As Ingolifs pointed out, once you've reach terrestrial escape velocity, you'll end up in a heliocentric orbit that's probably quite similar to the Earth's own orbit about the Sun (depending on how fast you're going, of course). The Sun's escape velocity is somewhat higher than Earth's, so you'll need to be going at least another 12.3km/s faster (which is solar escape velocity minus Earth's orbital velocity) in order to escape the Sun's gravititational pull and travel into interstellar space. And then you'll be orbiting the galactic centre. If you reach galactic escape velocity, you'll be presumably orbiting the barycentre of the Laniakea supercluster (which of course has its own escape velocity). Such is life with a force with effectively infinite range.

why do I not behave like a tennis ball that was thrown too high in a convertible?

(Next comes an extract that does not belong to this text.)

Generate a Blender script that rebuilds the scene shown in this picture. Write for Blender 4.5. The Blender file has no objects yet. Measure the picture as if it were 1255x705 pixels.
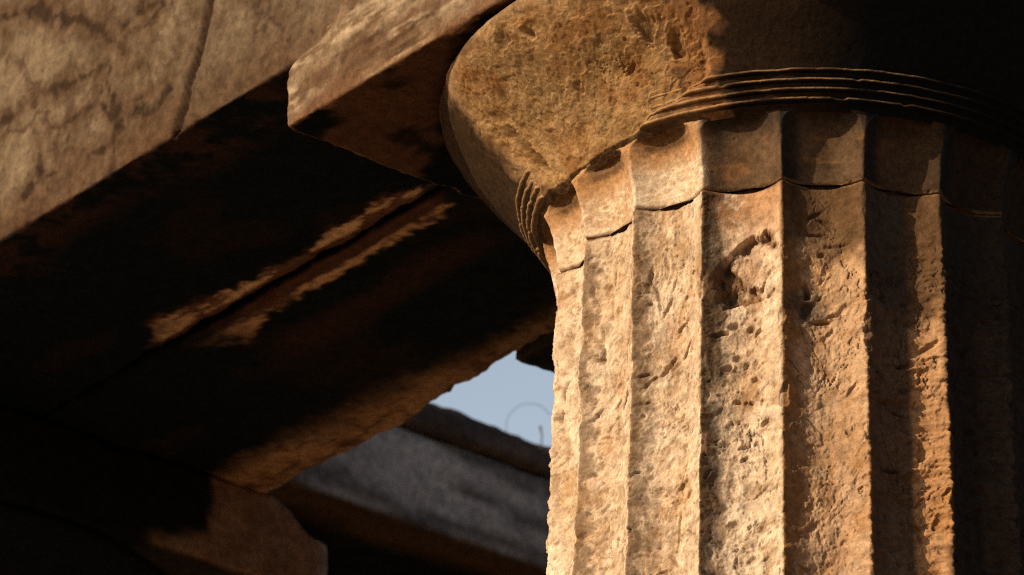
import bpy, math
import numpy as np

rad = np.radians
S = 0.4                       # metres per neck radius: all coordinates below are in neck radii
col = bpy.context.scene.collection
PSI = rad(48.688)
U1 = np.array([-math.sin(PSI)*1.0, 0, 0])
U1 = np.array([-math.cos(PSI), math.sin(PSI), 0.0])     # along the flank, away to the left
U2 = np.array([math.sin(PSI), math.cos(PSI), 0.0])      # inwards, away to the right
Z = np.array([0, 0, 1.0])
SUN_A, SUN_E = rad(-57), rad(22)
SV = np.array([math.sin(SUN_A), -math.cos(SUN_A), 0.0])  # plan direction towards the sun
TV = np.array([-SV[1], SV[0], 0.0])
AB, ZA, ZE, O1, O2, BAY = 1.477, 0.836, 1.2825, 1.287, 1.133, 6.505
A0 = -5.74
GROUND = -16.75

# ------------------------------------------------------------------ noise
_rs = np.random.RandomState(7)
_perm = np.concatenate([_rs.permutation(256)]*3).astype(np.int32)
_g = _rs.normal(size=(256, 3)); _g /= np.linalg.norm(_g, axis=1)[:, None]; _g = _g.astype(np.float32)
_rnd = _rs.rand(256, 4).astype(np.float32)

def pn(P):
    P = np.asarray(P, np.float32)
    I = np.floor(P).astype(np.int32); F = P - I; I &= 255
    W = F*F*F*(F*(F*6-15)+10)
    out = 0
    for dx in (0, 1):
        wx = W[:, 0] if dx else 1-W[:, 0]
        px = _perm[I[:, 0]+dx]
        for dy in (0, 1):
            wy = W[:, 1] if dy else 1-W[:, 1]
            py = _perm[px+((I[:, 1]+dy) & 255)]
            for dz in (0, 1):
                wz = W[:, 2] if dz else 1-W[:, 2]
                h = _perm[py+((I[:, 2]+dz) & 255)]
                g = _g[h]
                out = out + wx*wy*wz*((F[:, 0]-dx)*g[:, 0]+(F[:, 1]-dy)*g[:, 1]+(F[:, 2]-dz)*g[:, 2])
    return out*1.5

def fbm(P, f, o=4, off=0., rough=.5):
    P = np.asarray(P)*f + off
    s = 0; a = 1; t = 0
    for k in range(o):
        s = s + a*pn(P*(2.03**k)+k*17.3); t += a; a *= rough
    return s/t

def ridge(P, f, o=3, off=0.):
    P = np.asarray(P)*f + off
    s = 0; a = 1; t = 0
    for k in range(o):
        s = s + a*(1-np.abs(pn(P*(2.03**k)+k*9.1))*2); t += a; a *= .5
    return s/t

def worley(P, f, off=0.):
    """distance to nearest cell point and a random number of that cell"""
    P = (np.asarray(P)*f+off).astype(np.float32)
    I = np.floor(P).astype(np.int32); F = P-I
    best = np.full(len(P), 9., np.float32); idb = np.zeros(len(P), np.float32)
    for dx in (-1, 0, 1):
        for dy in (-1, 0, 1):
            for dz in (-1, 0, 1):
                h = _perm[_perm[_perm[(I[:, 0]+dx) & 255]+((I[:, 1]+dy) & 255)]+((I[:, 2]+dz) & 255)]
                r = _rnd[h]
                d = np.sqrt((dx+r[:, 0]-F[:, 0])**2+(dy+r[:, 1]-F[:, 1])**2+(dz+r[:, 2]-F[:, 2])**2)
                m = d < best
                best = np.where(m, d, best); idb = np.where(m, r[:, 3], idb)
    return best, idb

def sst(x, a, b):
    t = np.clip((x-a)/(b-a), 0, 1); return t*t*(3-2*t)

def mix(c1, c2, m):
    m = np.clip(m, 0, 1)[:, None]; return np.asarray(c1)*(1-m)+np.asarray(c2)*m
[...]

On the assumption that you're not driving your convertible in a vacuum chamber (you'd be hard pressed to find one big enough... maybe the moon landing conspiracists can point you in the direction of one?) when you throw that ball up its forward velocity will initially match that of the car but drag will slow it down and so it will drift backwards with respect to the car. In space of course there's not really enough stuff to provide much drag under normal circumstances, so you'll just keep on travelling with the velocity you had when you were "thrown". If you escape Earth's sphere of influence, you'll initially enter into an Earthlike heliocentric orbit, because of the velocity you had before you escaped.